All in all, Focals are sleek and interesting — but the field of view is tiny, and doesn’t allow the screen to display more than just a few words or icons. “We don’t really need more than that right now,” said Grant. The company intentionally didn’t develop full-fledged apps for these glasses, but instead settled on simple notifications that are easily glanceable, he explained.

In many ways, Focals is an attempt to turn a device like Google Glass, which also focused on notifications, into a consumer product. For that, North ditched the front-facing camera, which was at the center of the controversy that ultimately led to the failure of Glass, with Glass owners being called “Glassholes” for their ability to take photos of others without their consent. “There will be a camera at some point,” in a future version of Focals, said Grant. “It’s just a question of when the world is ready for a camera.”

The same could be said for AR glasses, period. Focals do already look a lot like a consumer product, but Grant openly admitted that it’s too early for mass-market adoption. “It’s definitely not a mainstream product yet,” he said, adding that the company was already working on version 2 and 3 of the device. Grant said he expected AR to reach mass appeal over the next few years.

CREDIT: Courtesy of Rokid

Project Aurora

Chinese consumer electronics upstart Rokid, which is also active in the smart speaker and voice assistant space, showed off two different pairs of glasses at CES: A productized version of its first-generation model dubbed Rokid Glass, which includes a camera and offers facial and object recognition technology, and a new consumer prototype.

The company first previewed an AR headset at CES 2018, and took the feedback from the show to refocus on enterprise customers interested in facial and object recognition technologies. “After this product, we really understand the market.”

The second product shown at CES was an early prototype of a consumer AR headset dubbed Project Aurora. This headset connects to your phone, and is able to display typical Android apps and games in 2D mode without any further customization.

In essence, it treats AR as just another screen, while using the phone as the input device. “It extends your existing computing devices,” said Rokid director of product Reynold Wu. Rokid plans to further enhance this by offering app developers the ability to include a 3D mode, which will make it possible to switch to a more immersive experience.

Wu readily admitted that this was an early prototype — the company finished putting together Project Aurora a week before CES opened — and that the industry still had a ways to go before it could sell products to consumers by the millions. “For the consumer market, it’s at least another three years,” he said.

CREDIT: Courtesy of nreal

Nreal Light

Some of the biggest names in AR, including Microsoft with its Hololens and Magic Leap, were virtually absent from CES. That gave others a chance to steal the spotlight, and no other company was as successful at this than Nreal with its Light glasses. Positioned as a more stylish Magic Leap competitor, Nreal showed off an impressive demo reel of 3D AR experiences.

The company plans to release the glasses in the third quarter. It hasn’t finalized a price for the product yet, but Nreal founder and CEO Chi Xu told Variety that it was aiming for price point similar to that of a premium mobile phone.
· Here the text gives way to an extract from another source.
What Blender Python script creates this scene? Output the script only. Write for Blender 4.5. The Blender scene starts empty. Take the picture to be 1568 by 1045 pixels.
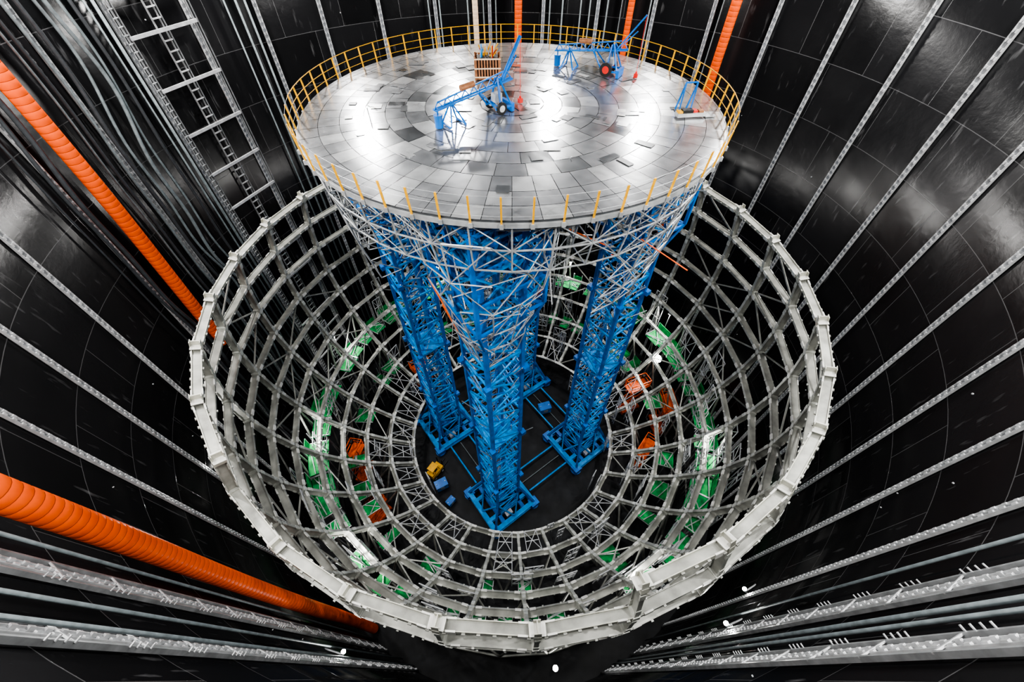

And while Nreal clearly aims to appeal to consumers, Xu sidestepped a question about the company’s target audience. “Right now, the biggest question is not enterprise or consumer. Instead, it is about making it comfortable.”

Even with a polished product like Light, Xu admitted that the company still had work to do before it could target the masses. One challenge: The glasses currently offer a 52-degree field of view. That’s more than what’s available from some competitors, but it still requires users to step back, or turn their head a lot, to fully take in bigger AR objects. “It’s not perfect,” Xu said.

So when will AR become a mass market product? “It’s closer than what a lot of people expect,” said Xu. “In my opinion, it’s definitely less than 5 years.”